Sunday 22 January 2017

To Cairo with Laughs: A Review of 'OSS 117: Cairo, Nest of Spies' (2006 Film)

You hear ‘parody of 60s spy films’, you think ‘Austin Powers’. OSS 117: Cairo, Nest of Spies proves the French do it better. While still camp and parodic, OSS 117 has more restraint the Anglophone alternative. As fits a parody based on a genuine exemplar of the spygenre, it feels like 21st-century comedians uncovered a mid-20th-century non-comedic script treatment. They mock the clichés and prejudices of an old form, but still weave a decent narrative around the old form  

French spy Jack Jefferson is KIA in 1950s Cairo. What does this have to do with a Soviet arms shipment?

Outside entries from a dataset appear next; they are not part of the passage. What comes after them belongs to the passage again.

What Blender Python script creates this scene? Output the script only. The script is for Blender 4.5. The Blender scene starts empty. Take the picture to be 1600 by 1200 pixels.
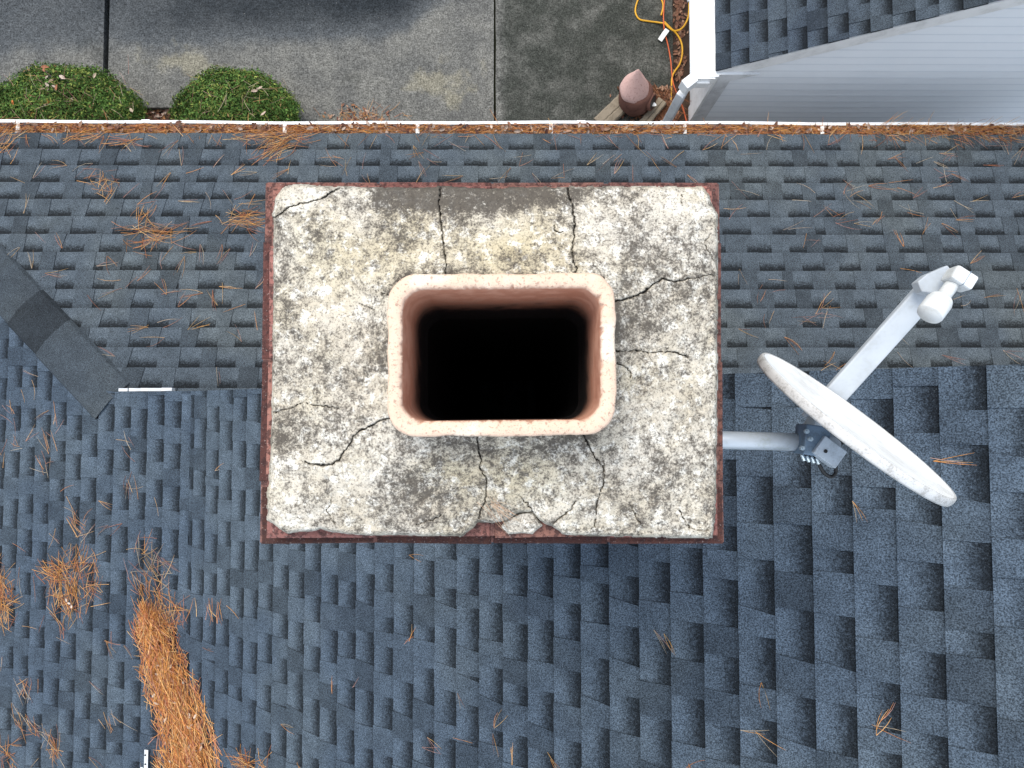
import bpy, math, random
import numpy as np
from mathutils import Vector, Matrix
R = math.radians
C = bpy.context.scene.collection
SC = bpy.context.scene
HC = 7.0                      # camera height above the driveway
F = 1100.0                    # focal length in pixels of a 1600 px wide frame
# ------------------------------------------------------------------ camera
def basis(nx=795, ny=650):
    d = Vector(((nx - 800) / F, (600 - ny) / F, -1)).normalized()
    z = -d
    x = (Vector((1, 0, 0)) - z * z.x).normalized()
    return Matrix((x, z.cross(x), z))          # rows: world axes seen from the camera
MW = basis()
cd = bpy.data.cameras.new('camera'); cam = bpy.data.objects.new('camera', cd); C.objects.link(cam)
cd.sensor_width = 36; cd.lens = 36 * F / 1600; cd.clip_start = .02; cd.clip_end = 400
cam.matrix_world = Matrix.Translation((0, 0, HC)) @ MW.to_4x4()
SC.camera = cam
# ------------------------------------------------------------------ light
SUN_EL, SUN_AZ = 56, -28      # azimuth from +Y towards +X
w = bpy.data.worlds.new('World'); SC.world = w; w.use_nodes = True
nt = w.node_tree
sky = nt.nodes.new('ShaderNodeTexSky'); sky.sky_type = 'NISHITA'; sky.sun_disc = False
sky.sun_elevation = R(SUN_EL); sky.sun_rotation = R(SUN_AZ); sky.dust_density = 2.0; sky.air_density = 1.0
bg = nt.nodes['Background']; bg.inputs['Strength'].default_value = .145
cl = nt.nodes.new('ShaderNodeMix'); cl.data_type = 'RGBA'; cl.inputs['Factor'].default_value = .55      # thin cloud over the sky
nt.links.new(sky.outputs[0], cl.inputs[6]); 
tc = nt.nodes.new('ShaderNodeTexCoord'); sx = nt.nodes.new('ShaderNodeSeparateXYZ'); mr = nt.nodes.new('ShaderNodeMapRange'); cm = nt.nodes.new('ShaderNodeMix'); cm.data_type = 'RGBA'
nt.links.new(tc.outputs['Generated'], sx.inputs[0]); nt.links.new(sx.outputs[1], mr.inputs[0]); mr.inputs[1].default_value = -1; mr.inputs[2].default_value = 1
nt.links.new(mr.outputs[0], cm.inputs['Factor']); cm.inputs[6].default_value = (12.0, 13.2, 14.8, 1); cm.inputs[7].default_value = (3.6, 3.9, 4.3, 1)     # cloud made brighter towards -Y as added fill for the garage siding
nt.links.new(cm.outputs[2], cl.inputs[7]); nt.links.new(cl.outputs[2], bg.inputs[0])
sd = bpy.data.lights.new('sun', 'SUN'); sun = bpy.data.objects.new('sun', sd); C.objects.link(sun)
sd.energy = 2.3; sd.angle = R(36); sd.color = (1, .95, .87)
sun.location = (-2, 6, 14)
sdir = Vector((math.sin(R(SUN_AZ)) * math.cos(R(SUN_EL)), math.cos(R(SUN_AZ)) * math.cos(R(SUN_EL)), math.sin(R(SUN_EL))))
sun.rotation_euler = (-sdir).to_track_quat('-Z', 'Y').to_euler()
SC.view_settings.view_transform = 'Standard'; SC.view_settings.look = 'None'
SC.view_settings.exposure = .48; SC.view_settings.gamma = 1
SC.cycles.max_bounces = 6

# ------------------------------------------------------------------ geometry helpers
def ray(px, py):
    d = MW @ Vector(((px - 800) / F, (600 - py) / F, -1))
    return d / -d.z
def P(px, py, Z):             # world point Z metres under the camera on the sight line of a photo pixel
    r = ray(px, py); return Vector((r.x * Z, r.y * Z, HC - Z))
PL = {'A': (5.10, 0, -.30), 'L': (4.351, .27, 0), 'B': (3.506, .65, 0), 'G': (6.936, .60, 0), 'E': (HC, 0, 0)}
def pz(pl, x, y):
    c, a, b = PL[pl]; return HC - c + a * x + b * y
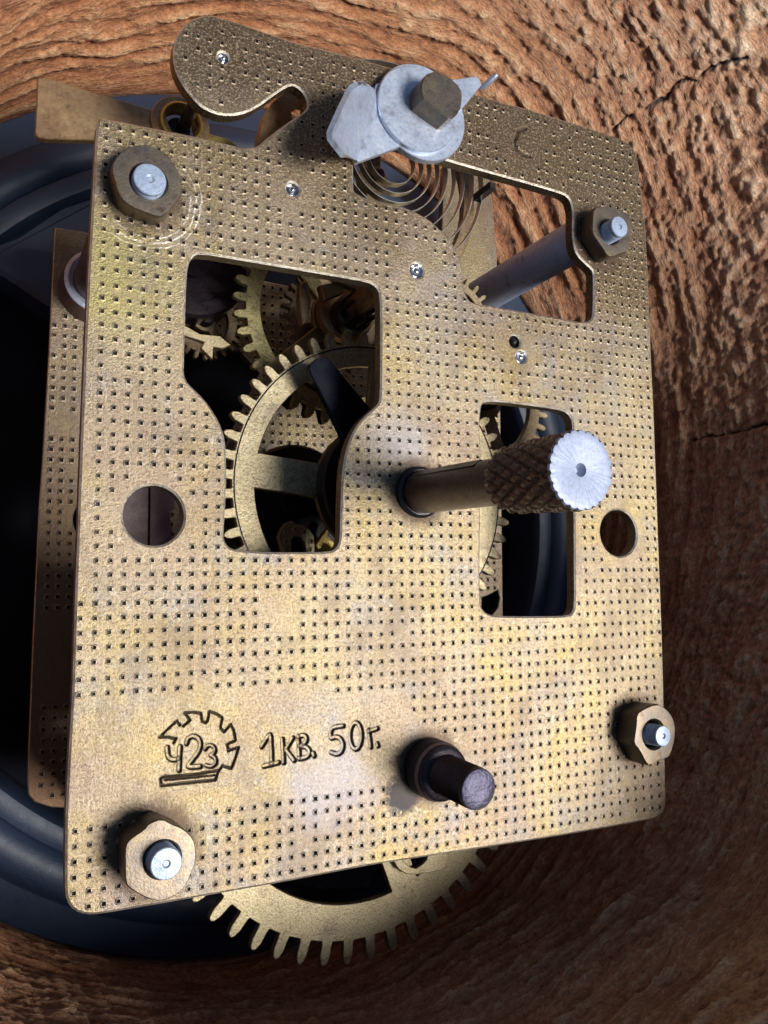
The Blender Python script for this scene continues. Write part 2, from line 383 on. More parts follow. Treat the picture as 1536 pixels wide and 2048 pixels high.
m_arbor_end = metal('sawn_arbor_end', (.085, .08, .125), (.11, .105, .15), None, .6, .45, 4, 24, .3, .015, .7).m
m_pivot = metal('polished_pivot', (.62, .64, .70), (.7, .7, .72), None, 1, .16, 3, 40, .1, .001, .2, dirt_amt=0).m
m_black = metal('black_oiled_steel', (.018, .016, .018), (.03, .026, .028), None, .5, .32, 3, 30, .3, .006, .5).m
m_spring = metal('spring_steel', (.46, .43, .38), (.50, .46, .40), None, .9, .34, 3, 40, .2, .002, .3, dirt_amt=.2).m
m_blade = metal('blued_spring_blade', (.006, .007, .016), (.010, .011, .020), None, .7, .28, 3, 40, .2, .002, .3, dirt_amt=.1).m
m_lever = metal('copper_toned_lever', (.42, .27, .14), (.34, .21, .11), (.46, .32, .16), .75, .42, 1.8, 26, .25, .004, .5).m
m_eye = metal('yellow_brass_eye', (.55, .45, .14), (.48, .36, .12), None, .8, .38, 5, 30, .35, .006, .5).m

# ------------------------------------------------------------------ the movement
mv = thing('clock_movement', 'brass mechanical clock movement with pitted back plate, seen inside the hollow wooden case', 'clock movement', (2.78, -1.45, -2.52))

# back plate outline, traced in the plane of the plate
edge_px = [(197, 238), (204, 235), (313, 257), (372, 268), (431, 282), (462, 289), (485, 295), (509, 295), (518, 290), (544, 268), (587, 237), (611, 221), (616, 210), (613, 195),
           (603, 180), (588, 170), (575, 172), (548, 190), (524, 208), (501, 222), (477, 229), (454, 231), (431, 227), (403, 214), (384, 194), (364, 167), (352, 143), (347, 122), (346, 102), (351, 75),
           (368, 48), (394, 33), (420, 28), (441, 34), (480, 45), (540, 67), (600, 87), (660, 101), (720, 117), (800, 140), (870, 160), (930, 181), (1000, 203), (1052, 216), (1122, 238), (1195, 260), (1242, 277),
           (1260, 287), (1272, 303), (1279, 331), (1284, 384), (1290, 436), (1295, 506), (1299, 600), (1303, 704), (1308.6, 821), (1314, 965), (1320, 1130), (1325, 1260), (1328.5, 1390), (1332, 1562), (1333, 1600),
           (1330, 1622), (1318, 1635), (1290, 1642), (1150, 1667), (1000, 1691), (740, 1731), (560, 1766), (350, 1803), (200, 1829), (172, 1830), (148, 1822), (133, 1802), (130, 1770), (131, 1640), (137, 1520), (144.7, 1390),
           (151, 1179), (155.6, 1066), (160, 930), (166, 786), (171, 670), (176, 565), (182, 450), (188, 340), (193, 255)]
winA = [(374, 547), (378, 526), (387, 512), (400, 506), (560, 533), (735, 563), (752, 572), (761, 588), (762, 670), (761, 797), (756, 809), (743, 821), (727, 835), (711, 855), (697, 885), (688, 921), (684, 956), (682, 1020),
        (681, 1080), (674, 1096), (660, 1104), (552, 1105), (474, 1101), (457, 1094), (448, 1080), (447.5, 1061), (451, 1020), (453.5, 956), (452, 893), (447.5, 867), (438, 842), (419, 811), (397, 786), (376, 767), (369, 752), (368, 738), (370.5, 640)]
winB = [(707, 282), (720, 268), (800, 292), (892, 320), (964.6, 341), (1069, 370), (1119, 385), (1135, 392), (1143, 404), (1146.5, 426), (1145.5, 452), (1146, 478), (1150, 499), (1158, 514), (1171, 527), (1184, 538), (1188, 549),
        (1187, 626), (1184, 638), (1174, 644), (1155, 643), (1108, 634), (1030, 620), (965, 609), (948, 606), (938, 600), (930, 582), (926, 561), (925, 535), (921, 518), (915, 503), (905, 485), (893, 470), (878, 456), (858, 438), (833, 424), (804, 412), (771, 404), (737, 397), (712, 386), (707, 378)]
winC = [(961, 832), (963, 812), (969, 803), (1000, 803), (1087, 814), (1128, 821), (1141, 831), (1146.5, 847), (1149, 1039), (1150, 1204), (1148, 1221), (1139, 1232), (1066, 1233), (988, 1232), (972, 1226), (963, 1214), (961, 1200), (960, 1124), (961, 1021), (963, 899), (960, 867)]
def smooth_loop(p, k=1):
    """one round of corner cutting on a closed loop"""
    for _ in range(k):
        q = []
        for i in range(len(p)):
            a = np.array(p[i]); b = np.array(p[(i + 1) % len(p)]); L = np.linalg.norm(b - a)
            t = .25 if L < .35 else .25 * .35 / L
            q += [tuple(a + (b - a) * t), tuple(b - (b - a) * t)]
        p = q
    return p
o_out = smooth_loop(P2(edge_px)); o_A = smooth_loop(P2(winA)); o_B = smooth_loop(P2(winB)); o_C = smooth_loop(P2(winC))
h1 = circle(.5214, -1.8266, .228); h2 = circle(5.0498, -1.8056, .2306)
PIV = [((447, 115), .046, 0), ((586, 378), .058, 0), ((834, 541), .068, 0), ((1030, 683), .062, 1), ((1043, 714), .062, 0)]
piv_holes = [circle(*at(*p)[:2], r, 24) for p, r, d in PIV[:3]] + [circle(*at(*PIV[4][0])[:2], .06, 24)] + [circle(*at(*PIV[3][0])[:2], .060, 24)]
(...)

And how are the Eagle of Koep, an Islamic extremist group, involved. The French secret service sends OSS 117 to investigate, their Middle-East specialist. He doesn’t know the meaning of the word ‘fear’. Or any words of Arabic. Or even the word ‘Arabic’ – But has cultural ignorance ever stopped the West? With Jefferson’s former assistant, the beautiful Larmina El Akmar Betouche, and a warehouse of chickens, OSS 117 must get the truth.

OSS 117 manages that most tricky kind of spoof, one mocking its targeted genre, while remaining a decent example of that genre. Too much focus on mocking, the film risks becoming a sequence of sketches, sacrificing plot for potshots. If you adhere too strictly to the genre you’re mocking, then you’re not mocking it, you’re just it. OSS 117 plays the classic spy formula with tongue in cheek, but gags never derail the narrative or lead to out of character moments. If the director restrained the camp, deadpanned a few exchanges, and changed a few lines, this could have been a straight pastiche of mid-century spy films.

Part of the film’s subtlety is how it primes you to not take its plot too seriously. Every car ride uses a green screen, and every fight has a kitschy soundtrack. The film wants you to remember it’s not real. The film conditions us to its skewed reality. Narrative excesses do not break the willing suspension of disbelief, because the artificiality of the production has set a baseline of unreality.

I must resist just recounting the films jokes. Needless to say, it has good ones, but it does not settle for isolated gags. It tosses off so many jokes, you don’t notice which are Chekov’s guns. When OSS 117 wrestles the microphone away from the muezzin calling morning prayers, you laugh at his ignorance. You do not consider the Islamic extremists, the Eagle of Koep, will judge this the infidels’ last straw.

OSS 117’s cultural ignorance gives this silly comedy some thematic weight. The parody targets more than the story-telling tropes of old spy films, but their underlying ideology as well. A lot of those films centred on a Westerner going to foreign lands, which he and/or the writer don’t understand. OSS 117’s makes this ignorance explicit. Our hero tries paying lower-class Egyptians with photos of French President René Coty, as if they were talismans. He scoffs when his partner tells him millions speak Arabic. He tells her that Islam’s prohibition against alcohol mean the religion won’t last long. He cannot comprehend Egypt had worthwhile culture prior to and outside of Western rule. The film extends this beyond a criticism of spy movie heroes to a criticism of European foreign policy. The French secret service send OSS 117 to Egypt because he is an ‘Arabo-Muslim specialist’. He does not even understand the word ‘Arabo’. His conduct during the mission does not dissuade their high opinion of him, but enhances it. The film portrays the French government as not caring and/or not knowing any better.


OSS117 has just enough camp and just enough restraint to skewer old spy films, while being a decent one. Its jokes not only land, but further plot threads. And it elevates itself by mocking the politics of old spy films, not just their tropes.